Where an acquisition that is subject to the non-final withholding tax involves a 'look-through earnout right', the purchaser will also be required to pay to the Commissioner an amount equal to 10 per cent of the market value of any financial benefit (ie 10 per cent of any earnout payment) provided to a person who is a relevant foreign resident at the time the purchaser provides the financial benefit.

The non-final withholding tax will apply to acquisitions made on or after 1 July 2016. As purchasers are generally taken to have acquired property for capital gains tax purposes on the date they enter into the acquisition agreement, the non-final withholding tax will apply to transfers that are made under contracts entered into on or after 1 July 2016.

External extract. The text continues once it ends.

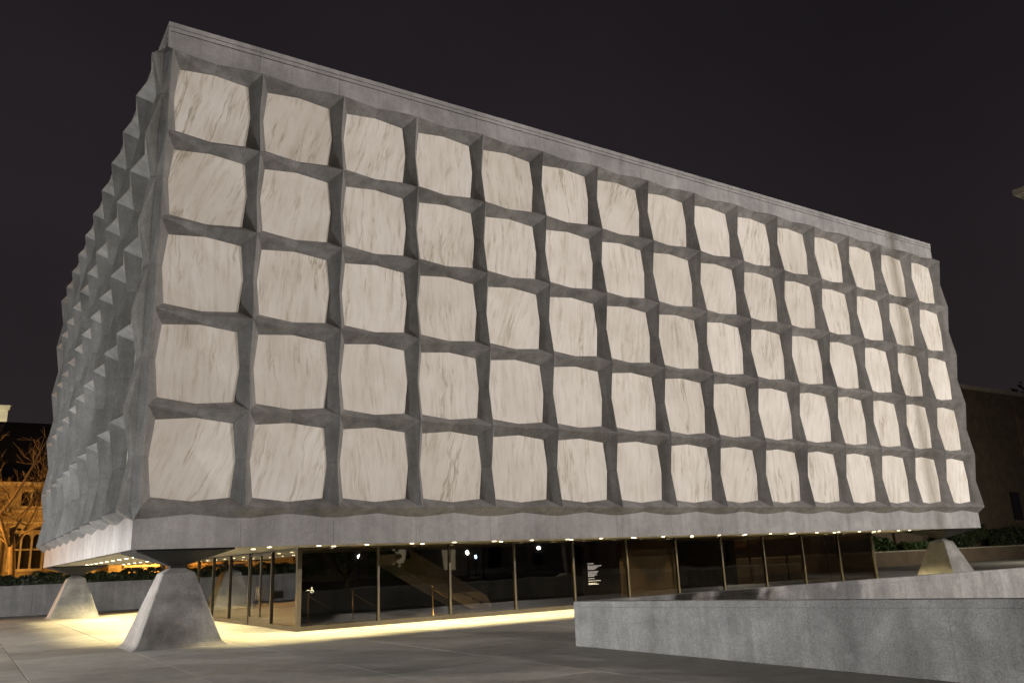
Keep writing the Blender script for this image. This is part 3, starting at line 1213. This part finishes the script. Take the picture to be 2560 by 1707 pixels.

Some practical implications

In relation to sale and purchase agreements in general:

  • Sale and purchase agreements will need to specifically provide for the purchaser to either withhold the tax or be able to rely on a clearance certificate or declaration to refrain from withholding.
  • Where the vendor seeks to avoid the withholding by providing the purchaser with a clearance certificate or declaration, the sale agreement will need to impose the obligation on the vendor to provide such certificate or declaration to the satisfaction of the purchaser as a condition to completion of the sale.
  • Foreign vendors will want to analyse their liability for Australian tax before they commence the sale process, so as to assess whether there will be benefits in approaching the Commissioner and determining the outcome before the sale.

In relation to the sale of real property with a value of over $2 million:

  • The provision of clearance certificates by the vendor will become a standard step in the sale process and conveyance.
  • The Australian Taxation Office has indicated that it will be implementing an 'automated process' for issuing clearance certificates. In straightforward cases where the ATO has all the required information, it anticipates providing clearance certificates within 14 days of application. Where there are irregularities or exceptions, the clearance certificate could be provided from 14 to 28 days, or perhaps longer in high risk or unusual cases.